*Given material*
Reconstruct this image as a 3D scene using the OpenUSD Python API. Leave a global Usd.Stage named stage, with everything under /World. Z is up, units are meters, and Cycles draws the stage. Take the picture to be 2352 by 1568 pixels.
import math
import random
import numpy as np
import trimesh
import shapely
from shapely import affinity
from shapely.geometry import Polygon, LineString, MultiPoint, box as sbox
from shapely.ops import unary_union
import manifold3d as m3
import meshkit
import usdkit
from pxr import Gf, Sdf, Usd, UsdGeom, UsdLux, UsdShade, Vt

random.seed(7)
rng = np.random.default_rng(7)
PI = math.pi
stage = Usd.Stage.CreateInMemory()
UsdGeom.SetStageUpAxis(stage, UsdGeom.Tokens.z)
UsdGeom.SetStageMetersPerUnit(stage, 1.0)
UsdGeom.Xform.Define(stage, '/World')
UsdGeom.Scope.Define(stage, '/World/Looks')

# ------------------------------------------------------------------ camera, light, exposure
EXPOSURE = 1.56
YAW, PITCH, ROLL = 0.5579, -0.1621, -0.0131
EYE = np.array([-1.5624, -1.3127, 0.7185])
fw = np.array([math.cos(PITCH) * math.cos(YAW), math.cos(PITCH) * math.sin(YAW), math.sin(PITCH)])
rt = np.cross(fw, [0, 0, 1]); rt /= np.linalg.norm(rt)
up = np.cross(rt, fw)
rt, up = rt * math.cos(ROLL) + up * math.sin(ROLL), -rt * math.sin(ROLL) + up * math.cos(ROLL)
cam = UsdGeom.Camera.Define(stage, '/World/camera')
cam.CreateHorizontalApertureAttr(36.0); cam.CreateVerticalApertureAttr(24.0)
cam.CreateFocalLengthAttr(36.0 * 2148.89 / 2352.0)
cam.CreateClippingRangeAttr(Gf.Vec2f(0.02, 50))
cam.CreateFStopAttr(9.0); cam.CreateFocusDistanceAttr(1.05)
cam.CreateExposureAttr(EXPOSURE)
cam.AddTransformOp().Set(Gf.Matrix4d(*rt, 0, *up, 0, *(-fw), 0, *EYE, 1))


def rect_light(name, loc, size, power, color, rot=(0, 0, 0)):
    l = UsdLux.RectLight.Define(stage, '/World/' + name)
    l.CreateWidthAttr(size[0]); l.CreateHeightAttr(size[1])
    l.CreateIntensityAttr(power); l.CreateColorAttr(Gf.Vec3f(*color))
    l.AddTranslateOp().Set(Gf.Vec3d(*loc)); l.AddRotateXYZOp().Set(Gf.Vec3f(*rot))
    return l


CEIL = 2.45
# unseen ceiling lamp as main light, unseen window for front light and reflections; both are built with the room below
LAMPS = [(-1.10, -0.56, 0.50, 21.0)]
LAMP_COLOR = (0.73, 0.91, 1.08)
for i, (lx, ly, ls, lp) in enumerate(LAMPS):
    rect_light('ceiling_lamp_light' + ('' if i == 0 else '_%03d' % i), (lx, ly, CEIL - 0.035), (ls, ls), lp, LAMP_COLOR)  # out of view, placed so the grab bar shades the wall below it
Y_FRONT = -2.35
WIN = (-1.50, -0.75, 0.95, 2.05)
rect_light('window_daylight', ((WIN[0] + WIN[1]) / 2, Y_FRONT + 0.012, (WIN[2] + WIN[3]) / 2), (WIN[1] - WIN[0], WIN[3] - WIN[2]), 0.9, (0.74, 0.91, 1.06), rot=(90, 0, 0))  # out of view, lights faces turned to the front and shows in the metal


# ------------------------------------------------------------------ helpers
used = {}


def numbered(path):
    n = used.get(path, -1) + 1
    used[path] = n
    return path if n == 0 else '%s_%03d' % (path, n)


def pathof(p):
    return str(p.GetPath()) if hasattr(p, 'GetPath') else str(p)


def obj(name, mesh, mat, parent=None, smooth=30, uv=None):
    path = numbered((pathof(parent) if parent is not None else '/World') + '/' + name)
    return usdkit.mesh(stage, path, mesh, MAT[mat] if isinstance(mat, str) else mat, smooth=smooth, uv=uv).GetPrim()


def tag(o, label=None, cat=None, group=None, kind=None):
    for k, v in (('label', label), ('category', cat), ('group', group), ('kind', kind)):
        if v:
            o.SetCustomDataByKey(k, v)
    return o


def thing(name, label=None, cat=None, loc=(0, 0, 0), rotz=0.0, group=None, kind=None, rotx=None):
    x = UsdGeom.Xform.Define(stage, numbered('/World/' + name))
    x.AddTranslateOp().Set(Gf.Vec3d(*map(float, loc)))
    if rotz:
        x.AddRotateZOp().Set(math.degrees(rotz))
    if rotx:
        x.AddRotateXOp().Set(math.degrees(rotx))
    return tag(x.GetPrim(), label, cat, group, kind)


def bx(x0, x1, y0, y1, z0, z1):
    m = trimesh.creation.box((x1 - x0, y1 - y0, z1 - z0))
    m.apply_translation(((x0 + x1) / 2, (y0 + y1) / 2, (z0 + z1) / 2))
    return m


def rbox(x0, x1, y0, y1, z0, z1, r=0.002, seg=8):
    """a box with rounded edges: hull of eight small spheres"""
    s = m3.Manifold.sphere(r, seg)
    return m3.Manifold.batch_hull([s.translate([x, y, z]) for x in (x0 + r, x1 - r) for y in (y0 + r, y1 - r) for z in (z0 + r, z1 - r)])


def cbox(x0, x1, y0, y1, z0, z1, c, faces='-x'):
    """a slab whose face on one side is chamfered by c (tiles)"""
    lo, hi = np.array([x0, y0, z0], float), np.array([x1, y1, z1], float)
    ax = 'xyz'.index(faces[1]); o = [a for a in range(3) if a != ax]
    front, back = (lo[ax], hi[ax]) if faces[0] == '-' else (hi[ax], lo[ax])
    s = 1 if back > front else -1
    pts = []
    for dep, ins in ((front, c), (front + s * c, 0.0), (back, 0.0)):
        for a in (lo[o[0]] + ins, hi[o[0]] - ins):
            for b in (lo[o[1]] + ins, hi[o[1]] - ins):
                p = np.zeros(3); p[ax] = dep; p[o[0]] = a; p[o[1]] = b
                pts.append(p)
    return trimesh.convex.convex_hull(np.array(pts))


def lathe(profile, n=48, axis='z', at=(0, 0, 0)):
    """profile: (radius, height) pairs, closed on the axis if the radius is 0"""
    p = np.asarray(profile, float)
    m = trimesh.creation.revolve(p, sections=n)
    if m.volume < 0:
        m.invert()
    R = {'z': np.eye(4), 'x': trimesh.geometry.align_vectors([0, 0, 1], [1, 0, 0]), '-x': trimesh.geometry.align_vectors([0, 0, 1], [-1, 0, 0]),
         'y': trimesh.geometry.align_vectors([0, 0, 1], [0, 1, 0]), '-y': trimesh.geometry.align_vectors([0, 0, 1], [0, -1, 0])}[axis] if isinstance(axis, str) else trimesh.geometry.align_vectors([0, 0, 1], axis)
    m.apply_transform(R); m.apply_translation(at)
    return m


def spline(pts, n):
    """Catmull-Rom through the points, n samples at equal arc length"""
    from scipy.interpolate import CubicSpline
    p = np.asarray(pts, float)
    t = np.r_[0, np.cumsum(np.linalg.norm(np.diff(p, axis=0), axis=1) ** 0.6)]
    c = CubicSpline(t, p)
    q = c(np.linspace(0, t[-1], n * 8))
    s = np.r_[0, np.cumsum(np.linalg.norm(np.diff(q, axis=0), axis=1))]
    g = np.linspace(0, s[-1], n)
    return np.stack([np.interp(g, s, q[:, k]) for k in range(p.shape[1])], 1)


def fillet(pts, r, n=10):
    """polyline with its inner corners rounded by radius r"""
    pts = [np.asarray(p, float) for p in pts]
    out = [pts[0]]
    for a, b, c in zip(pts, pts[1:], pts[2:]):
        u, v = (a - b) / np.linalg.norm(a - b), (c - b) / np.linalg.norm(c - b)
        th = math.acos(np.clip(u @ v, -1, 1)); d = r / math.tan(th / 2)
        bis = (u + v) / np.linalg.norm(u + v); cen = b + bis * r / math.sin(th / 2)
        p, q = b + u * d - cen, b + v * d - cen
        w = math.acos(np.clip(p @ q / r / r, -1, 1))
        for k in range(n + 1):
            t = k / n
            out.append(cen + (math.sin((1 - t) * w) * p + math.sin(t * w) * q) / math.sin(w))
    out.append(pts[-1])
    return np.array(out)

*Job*
Begin with the first line of the data above and, please, print each line exactly until you have printed the line containing "UsdGeom.Scope.Define(stage, '/World/Looks')"; print nothing else.

*Output below*
Reconstruct this image as a 3D scene using the OpenUSD Python API. Leave a global Usd.Stage named stage, with everything under /World. Z is up, units are meters, and Cycles draws the stage. Take the picture to be 2352 by 1568 pixels.
import math
import random
import numpy as np
import trimesh
import shapely
from shapely import affinity
from shapely.geometry import Polygon, LineString, MultiPoint, box as sbox
from shapely.ops import unary_union
import manifold3d as m3
import meshkit
import usdkit
from pxr import Gf, Sdf, Usd, UsdGeom, UsdLux, UsdShade, Vt

random.seed(7)
rng = np.random.default_rng(7)
PI = math.pi
stage = Usd.Stage.CreateInMemory()
UsdGeom.SetStageUpAxis(stage, UsdGeom.Tokens.z)
UsdGeom.SetStageMetersPerUnit(stage, 1.0)
UsdGeom.Xform.Define(stage, '/World')
UsdGeom.Scope.Define(stage, '/World/Looks')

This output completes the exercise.